* [Exercise details]
Go through the material and write it all out exactly, minus the pictures.

++++++

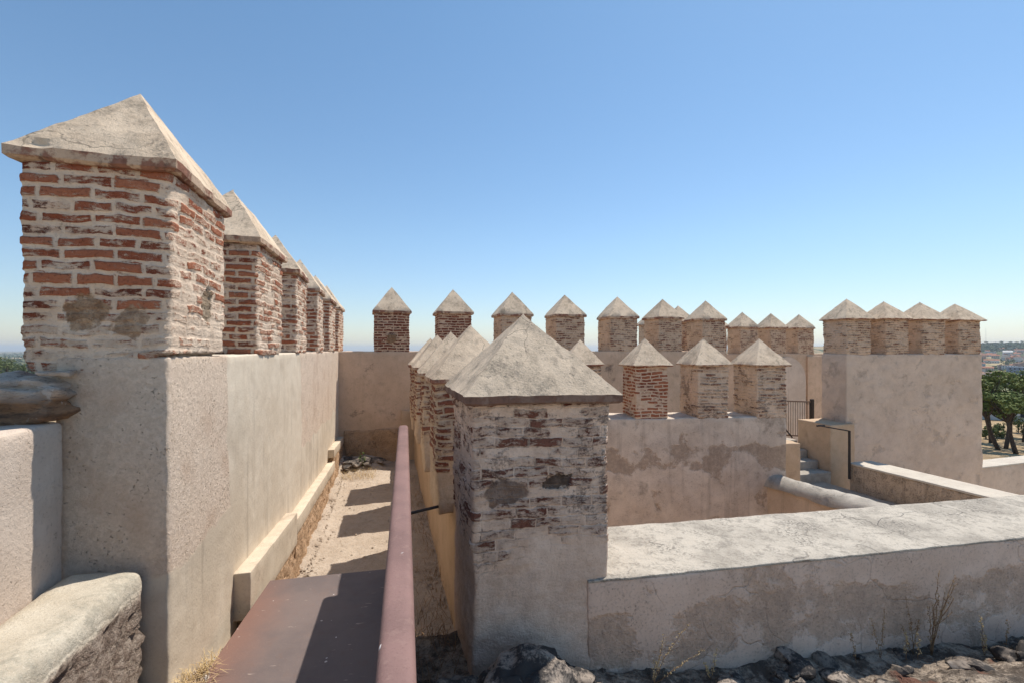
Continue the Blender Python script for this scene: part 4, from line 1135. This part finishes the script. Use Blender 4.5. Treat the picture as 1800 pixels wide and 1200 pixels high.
# ------------------------------------------------------------------ light, sky, air, camera
EL, AZ = R(62), R(44.6)                        # sun height; azimuth right of the view direction
sdir = Vector((math.sin(AZ)*math.cos(EL), math.cos(AZ)*math.cos(EL), math.sin(EL)))
sl = bpy.data.lights.new('sun', 'SUN'); sl.energy = 3.1; sl.angle = R(.53); sl.color = (1, .925, .835)
so = bpy.data.objects.new('sun', sl); COL.objects.link(so)
so.rotation_euler = (-sdir).to_track_quat('-Z', 'Y').to_euler(); so.location = (0, 0, 30)
w = bpy.data.worlds.new('World'); scene.world = w; w.use_nodes = True
nt = w.node_tree; nt.nodes.clear()
sky = nt.nodes.new('ShaderNodeTexSky'); sky.sky_type = 'NISHITA'; sky.sun_disc = False
sky.sun_elevation = EL; sky.sun_rotation = AZ; sky.altitude = 200; sky.air_density = 1.15; sky.dust_density = .3; sky.ozone_density = 1.0
bg = nt.nodes.new('ShaderNodeBackground'); bg.inputs[1].default_value = .122
wo = nt.nodes.new('ShaderNodeOutputWorld')
tc = nt.nodes.new('ShaderNodeTexCoord'); sx = nt.nodes.new('ShaderNodeSeparateXYZ'); nt.links.new(tc.outputs['Generated'], sx.inputs[0])
rp = nt.nodes.new('ShaderNodeValToRGB'); nt.links.new(sx.outputs[2], rp.inputs[0])
el = rp.color_ramp.elements; el.new(.22)
el[0].position = 0; el[0].color = (.565, .59, .68, 1); el[1].position = .22; el[1].color = (.58, .66, .71, 1); el[2].position = .7; el[2].color = (.51, .655, .69, 1)
mx = nt.nodes.new('ShaderNodeMix'); mx.data_type = 'RGBA'; mx.blend_type = 'MULTIPLY'; mx.inputs[0].default_value = 1
nt.links.new(sky.outputs[0], mx.inputs[6]); nt.links.new(rp.outputs[0], mx.inputs[7])
nt.links.new(mx.outputs[2], bg.inputs[0]); nt.links.new(bg.outputs[0], wo.inputs[0])
HAZE = 1
if HAZE:
    V, F = box_vf(-18600, 18600, -18600, 18600, -44, 110)
    hm = bpy.data.materials.new('haze'); hm.use_nodes = True; hm.node_tree.nodes.clear()
    o_ = hm.node_tree.nodes.new('ShaderNodeOutputMaterial'); pv = hm.node_tree.nodes.new('ShaderNodeVolumePrincipled')
    pv.inputs['Color'].default_value = (.80, .90, 1, 1); pv.inputs['Density'].default_value = .00010; pv.inputs['Anisotropy'].default_value = .2
    hm.node_tree.links.new(pv.outputs[0], o_.inputs['Volume'])
    h = make('haze', V, F, hm, None, (0, 0, 0), smooth=False); tag(h, kind='stuff')
cam = bpy.data.cameras.new('camera'); co = bpy.data.objects.new('camera', cam); COL.objects.link(co)
co.location = (0, 0, 0); co.rotation_euler = (R(90), 0, 0)
cam.sensor_width = 36; cam.lens = 16.0; cam.shift_y = 14/1800
cam.clip_start = .05; cam.clip_end = 60000
scene.camera = co
vs = scene.view_settings
scene.display_settings.display_device = 'sRGB'
vs.view_transform = 'Standard'; vs.look = 'None'; vs.exposure = .75; vs.gamma = 1; vs.use_curve_mapping = False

++++++

* [Answer to the problem]
Continue the Blender Python script for this scene: part 4, from line 1135. This part finishes the script. Use Blender 4.5. Treat the picture as 1800 pixels wide and 1200 pixels high.
# ------------------------------------------------------------------ light, sky, air, camera
EL, AZ = R(62), R(44.6)                        # sun height; azimuth right of the view direction
sdir = Vector((math.sin(AZ)*math.cos(EL), math.cos(AZ)*math.cos(EL), math.sin(EL)))
sl = bpy.data.lights.new('sun', 'SUN'); sl.energy = 3.1; sl.angle = R(.53); sl.color = (1, .925, .835)
so = bpy.data.objects.new('sun', sl); COL.objects.link(so)
so.rotation_euler = (-sdir).to_track_quat('-Z', 'Y').to_euler(); so.location = (0, 0, 30)
w = bpy.data.worlds.new('World'); scene.world = w; w.use_nodes = True
nt = w.node_tree; nt.nodes.clear()
sky = nt.nodes.new('ShaderNodeTexSky'); sky.sky_type = 'NISHITA'; sky.sun_disc = False
sky.sun_elevation = EL; sky.sun_rotation = AZ; sky.altitude = 200; sky.air_density = 1.15; sky.dust_density = .3; sky.ozone_density = 1.0
bg = nt.nodes.new('ShaderNodeBackground'); bg.inputs[1].default_value = .122
wo = nt.nodes.new('ShaderNodeOutputWorld')
tc = nt.nodes.new('ShaderNodeTexCoord'); sx = nt.nodes.new('ShaderNodeSeparateXYZ'); nt.links.new(tc.outputs['Generated'], sx.inputs[0])
rp = nt.nodes.new('ShaderNodeValToRGB'); nt.links.new(sx.outputs[2], rp.inputs[0])
el = rp.color_ramp.elements; el.new(.22)
el[0].position = 0; el[0].color = (.565, .59, .68, 1); el[1].position = .22; el[1].color = (.58, .66, .71, 1); el[2].position = .7; el[2].color = (.51, .655, .69, 1)
mx = nt.nodes.new('ShaderNodeMix'); mx.data_type = 'RGBA'; mx.blend_type = 'MULTIPLY'; mx.inputs[0].default_value = 1
nt.links.new(sky.outputs[0], mx.inputs[6]); nt.links.new(rp.outputs[0], mx.inputs[7])
nt.links.new(mx.outputs[2], bg.inputs[0]); nt.links.new(bg.outputs[0], wo.inputs[0])
HAZE = 1
if HAZE:
    V, F = box_vf(-18600, 18600, -18600, 18600, -44, 110)
    hm = bpy.data.materials.new('haze'); hm.use_nodes = True; hm.node_tree.nodes.clear()
    o_ = hm.node_tree.nodes.new('ShaderNodeOutputMaterial'); pv = hm.node_tree.nodes.new('ShaderNodeVolumePrincipled')
    pv.inputs['Color'].default_value = (.80, .90, 1, 1); pv.inputs['Density'].default_value = .00010; pv.inputs['Anisotropy'].default_value = .2
    hm.node_tree.links.new(pv.outputs[0], o_.inputs['Volume'])
    h = make('haze', V, F, hm, None, (0, 0, 0), smooth=False); tag(h, kind='stuff')
cam = bpy.data.cameras.new('camera'); co = bpy.data.objects.new('camera', cam); COL.objects.link(co)
co.location = (0, 0, 0); co.rotation_euler = (R(90), 0, 0)
cam.sensor_width = 36; cam.lens = 16.0; cam.shift_y = 14/1800
cam.clip_start = .05; cam.clip_end = 60000
scene.camera = co
vs = scene.view_settings
scene.display_settings.display_device = 'sRGB'
vs.view_transform = 'Standard'; vs.look = 'None'; vs.exposure = .75; vs.gamma = 1; vs.use_curve_mapping = False